Mahmoud and Ahmed were initially charged with “inciting and supporting terrorism”; a police statement said that “detectives encountered numerous books containing inciteful material with nationalist Palestinian themes, including a children’s colouring book titled From the River to the Sea”. However, the charge was changed to “disturbing public order”, according to the booksellers’ lawyer.
The family-run Educational Bookshop opened in 1984 and has since become a hub of cultural life in Jerusalem, well-known among academics, journalists and tourists. After the raid, dozens of protesters gathered outside court, and at least nine diplomats from the UK and other European countries attended the hearing on 10 February.
More than £30,000 has since been raised via a GoFundMe campaign in support of the Educational Bookshop organised by the London-based Saqi Books, which publishes Daybreak in Gaza. Funds will go towards replacing books that were seized, fixing damages and paying booksellers until Mahmoud and Ahmed are allowed to return to work, as one of the terms of their 11 February release was that they must not return to bookselling for a minimum of 20 days.

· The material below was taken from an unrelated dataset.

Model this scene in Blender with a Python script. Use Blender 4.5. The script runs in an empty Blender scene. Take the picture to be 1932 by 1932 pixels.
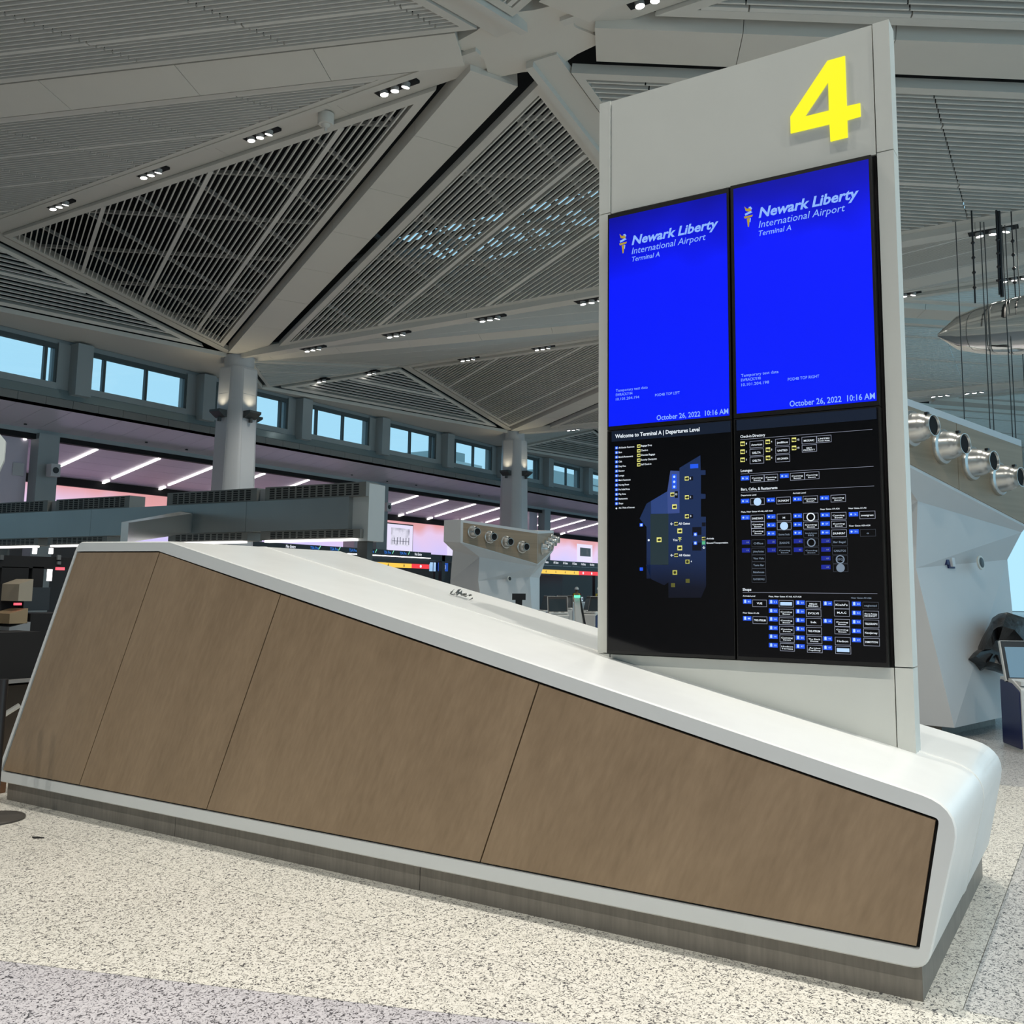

Alongside fellow independent publisher Pluto Press, Saqi Books is also launching #BooksellingIsNotACrime Day on Saturday, with booksellers invited to put on events, donate a percentage of their profits to the fundraiser or create displays of Palestinian literature.
The group Fossil Free Books (FFB), which campaigns for “a genocide free, fossil free books industry” described the SoA’s statement as a “non-statement” of the kind that “does not challenge assaults on freedom of speech” but “confirms them”.
However, FFB recommended “staying engaged” with the SoA, suggesting that all authors, illustrators and translators join it, “not because it is currently the union we need”, but to “use its democratic structures to transform it into the union we deserve.”